Jaunā Gaita nr. 293. Vasara 2018



JG 292



JG 293


Two poems from Pāvils Johansons’ collection Paisums un bēgums (Flood Tide ̶ Ebb Tide, 2016) set the tone for this issue. In “Liktenis” (Fate), Johansons addresses death itself, and in “Mākslas teroristi” (Terrorists of Art) he addresses, with humor, the need for violence in redemption. Johansons is a popular song writer and performer. He lives in Sweden.

An elegy by Valters Nollendorfs' describes the final resting place of Ivars Ivasks (Ivar Vidrik Ivask, 1927-1992), multilingual Estonian poet and literary scholar, editor of World Literature Today. Nollendorfs mirrors one of Ivask’s Baltic Elegies (1989), dedicated to his ancestors, who are interred in the same plot in Rőngu cemetery, Estonia. Both poems are rendered in Latvian and English.

Anita Liepiņa draws on the poetry of Indra Gubiņa (1927-2017), to pay tribute to her life. Gubiņa was a prolific author of prose and poetry and a frequent contributor to Jaunā Gaita.


Earlier this year our editorial staff was joined by Vladis Spāre, a respected writer whose short stories have enriched our pages in several previous issues. A resident of Rīga, he is well-acquainted with the literary establishment there and has had extensive editorial experience with Latvian-language publications. His influence is evident in the expanded literary component of this issue, featuring short stories by Ilze Lāce-Verhaeghe, Signe Rirdance, Zigurds Skābardis, and Sergey Moreino; as well as a set of satirical fables by Edmunds Frīdvalds and poetry by Indra Brūvere.

Poet Uldis Bērziņš shares translations and commentary on couplets from 13th century Sufi mystic poet Maulana Jalaluddin Rumi.

V I S U A L   A R T

Art historian Baiba Magdalena Eglīte introduces artist Zigfrīds Sapietis (1924-2014), who specialized in wood-carving and ceramics. Sapietis lived most of his life in Scotland. His work is currently on display at the Global Center for Latvian Art in Cēsis, Latvia.

The cover design is by Daniela Treija. Reproductions of recent paintings by Dita Lūse are displayed throughout this issue.


Ojārs Spārītis, president of the Latvian Academy of Sciences, quotes Martin Luther in his assessment of the state of affairs in the scientific community of Latvia: “Even if I knew that tomorrow the world would go to pieces, I would still plant my apple tree.”

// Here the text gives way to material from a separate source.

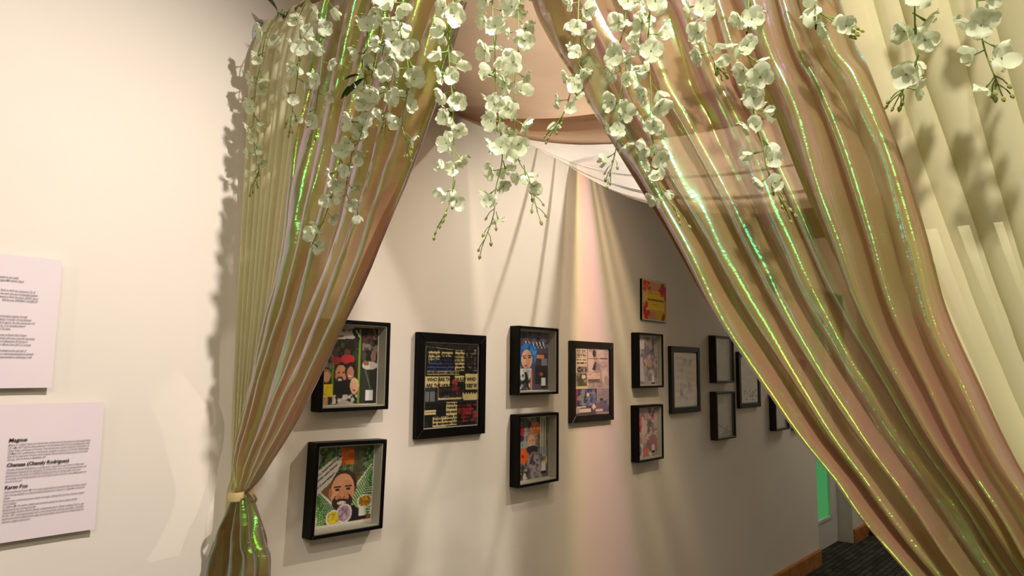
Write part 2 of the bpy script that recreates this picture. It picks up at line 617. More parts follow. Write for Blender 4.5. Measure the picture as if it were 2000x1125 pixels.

Otto Ozols warns that “Putin is already within reach of the Achilles heel of NATO”. In Ozols’ view, the Achilles heel of NATO is Latvia.


Guntis Liepiņš comments on the testament of Imants Lešinskis, as compiled by his daughter Ieva Lešinska in a recently published book, Starp divām pasaulēm. Kalpības gadi. (Between Two Worlds. Years of Bondage). Lešinskis was a KGB officer in Soviet Latvia who organized cultural exchange events with the Latvian émigré community until he defected to the USA in 1978. Liepiņš writes from personal experience, having organized and participated in such events, and having dealt with Lešinskis personally.

Andris Padegs enumerates the accomplishments of the organization “Dardedze” (Rainbow), whose purpose was to stimulate communication and cultural exchange among Latvians everywhere in the world, including Soviet Latvia. Today, Padegs is vice-chairman of “TILTS” (Bridge), the organization which most effectively continues to bond the worldwide Latvian community through cultural exchange.


Juris Šlesers reviews Julija Šukys’ Siberian Exile. Blood, War, and a Granddaughter’s Reckoning.

Ginta Elksne reviews a monograph from the University of Latvia Institute of Philosophy and Sociology titled Piederēt un atšķirties: romu, krievu un latviešu dzīvesstāsti Latvijā (Belonging and Differing: Life Stories of the Romani, Russians and Latvians in Latvia).

Rasma Birzgale and Lāsma Gaitniece review ES, Eduarda Smiļģa dzīves ceļš (I, the Life of Eduards Smiļģis) by Rita Rotkale and Agra Straupniece. Smiļģis (1887-1966) was a founder and director of Latvia’s most important theater company, Dailes Teātris.

Lāsma Gaitniece also comments on Dace Rukšāne’s Latviskais laimes kods (Latvian Key to Happiness) and a Latvian translation of Jean Aitchison’s The Articulate Mammal.

B R I E F L Y   N O T E D

In Memoriam, Awards, Recent Publications, Art Events, Miscellaneous.